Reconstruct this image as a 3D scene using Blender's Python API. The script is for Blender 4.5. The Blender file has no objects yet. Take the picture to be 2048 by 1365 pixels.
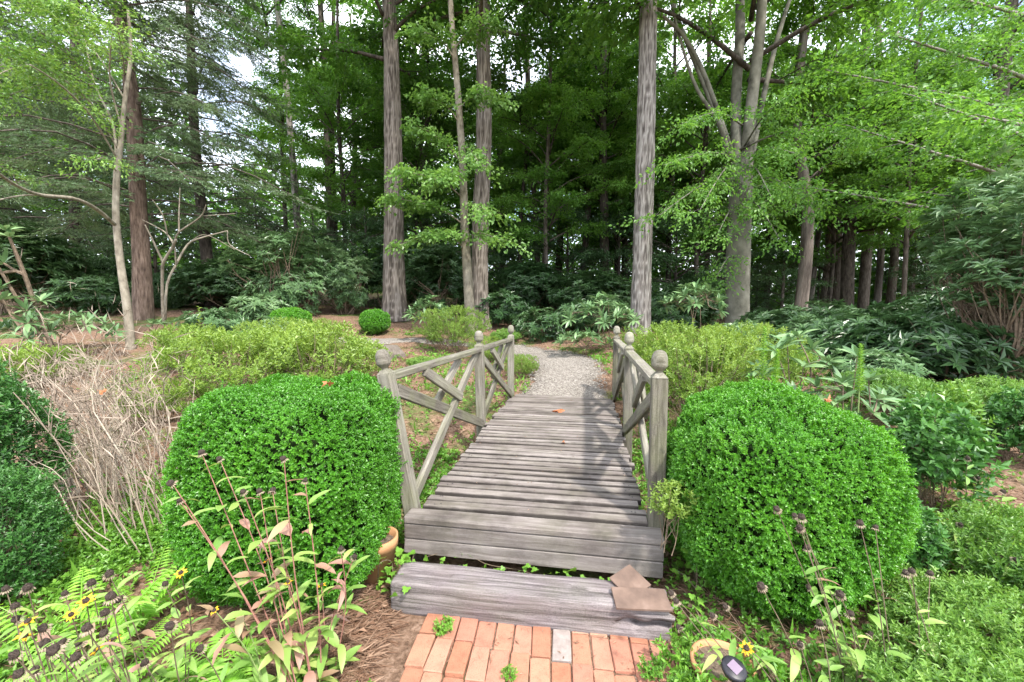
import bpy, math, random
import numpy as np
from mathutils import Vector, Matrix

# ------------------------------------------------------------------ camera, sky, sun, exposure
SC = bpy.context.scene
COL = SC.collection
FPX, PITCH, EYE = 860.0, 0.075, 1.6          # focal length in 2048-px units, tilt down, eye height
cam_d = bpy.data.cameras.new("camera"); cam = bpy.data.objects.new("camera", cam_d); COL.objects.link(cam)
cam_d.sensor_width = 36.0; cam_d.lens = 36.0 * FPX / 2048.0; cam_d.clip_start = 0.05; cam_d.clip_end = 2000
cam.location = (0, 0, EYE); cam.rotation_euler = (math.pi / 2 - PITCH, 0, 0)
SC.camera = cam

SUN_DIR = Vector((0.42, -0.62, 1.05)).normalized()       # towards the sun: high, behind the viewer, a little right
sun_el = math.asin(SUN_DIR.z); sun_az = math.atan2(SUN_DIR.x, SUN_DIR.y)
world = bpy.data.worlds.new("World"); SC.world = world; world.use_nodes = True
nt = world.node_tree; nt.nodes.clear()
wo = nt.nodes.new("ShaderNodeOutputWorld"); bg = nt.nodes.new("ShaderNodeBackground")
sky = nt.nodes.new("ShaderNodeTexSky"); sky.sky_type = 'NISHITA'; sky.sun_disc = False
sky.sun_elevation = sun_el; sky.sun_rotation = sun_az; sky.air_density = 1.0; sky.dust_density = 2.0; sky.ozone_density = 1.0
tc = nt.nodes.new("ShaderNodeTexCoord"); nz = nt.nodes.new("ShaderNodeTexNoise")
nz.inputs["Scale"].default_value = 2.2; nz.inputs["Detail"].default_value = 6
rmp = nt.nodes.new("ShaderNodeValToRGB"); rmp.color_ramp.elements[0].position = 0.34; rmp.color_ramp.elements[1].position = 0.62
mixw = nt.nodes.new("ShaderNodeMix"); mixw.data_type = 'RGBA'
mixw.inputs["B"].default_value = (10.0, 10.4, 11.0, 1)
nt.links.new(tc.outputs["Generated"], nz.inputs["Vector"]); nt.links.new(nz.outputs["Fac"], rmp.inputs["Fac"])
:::
** Aim **
Write the full listing out again with every line unchanged, but include no pictures.

** Solution to this task **
Reconstruct this image as a 3D scene using Blender's Python API. The script is for Blender 4.5. The Blender file has no objects yet. Take the picture to be 2048 by 1365 pixels.
import bpy, math, random
import numpy as np
from mathutils import Vector, Matrix

# ------------------------------------------------------------------ camera, sky, sun, exposure
SC = bpy.context.scene
COL = SC.collection
FPX, PITCH, EYE = 860.0, 0.075, 1.6          # focal length in 2048-px units, tilt down, eye height
cam_d = bpy.data.cameras.new("camera"); cam = bpy.data.objects.new("camera", cam_d); COL.objects.link(cam)
cam_d.sensor_width = 36.0; cam_d.lens = 36.0 * FPX / 2048.0; cam_d.clip_start = 0.05; cam_d.clip_end = 2000
cam.location = (0, 0, EYE); cam.rotation_euler = (math.pi / 2 - PITCH, 0, 0)
SC.camera = cam

SUN_DIR = Vector((0.42, -0.62, 1.05)).normalized()       # towards the sun: high, behind the viewer, a little right
sun_el = math.asin(SUN_DIR.z); sun_az = math.atan2(SUN_DIR.x, SUN_DIR.y)
world = bpy.data.worlds.new("World"); SC.world = world; world.use_nodes = True
nt = world.node_tree; nt.nodes.clear()
wo = nt.nodes.new("ShaderNodeOutputWorld"); bg = nt.nodes.new("ShaderNodeBackground")
sky = nt.nodes.new("ShaderNodeTexSky"); sky.sky_type = 'NISHITA'; sky.sun_disc = False
sky.sun_elevation = sun_el; sky.sun_rotation = sun_az; sky.air_density = 1.0; sky.dust_density = 2.0; sky.ozone_density = 1.0
tc = nt.nodes.new("ShaderNodeTexCoord"); nz = nt.nodes.new("ShaderNodeTexNoise")
nz.inputs["Scale"].default_value = 2.2; nz.inputs["Detail"].default_value = 6
rmp = nt.nodes.new("ShaderNodeValToRGB"); rmp.color_ramp.elements[0].position = 0.34; rmp.color_ramp.elements[1].position = 0.62
mixw = nt.nodes.new("ShaderNodeMix"); mixw.data_type = 'RGBA'
mixw.inputs["B"].default_value = (10.0, 10.4, 11.0, 1)
nt.links.new(tc.outputs["Generated"], nz.inputs["Vector"]); nt.links.new(nz.outputs["Fac"], rmp.inputs["Fac"])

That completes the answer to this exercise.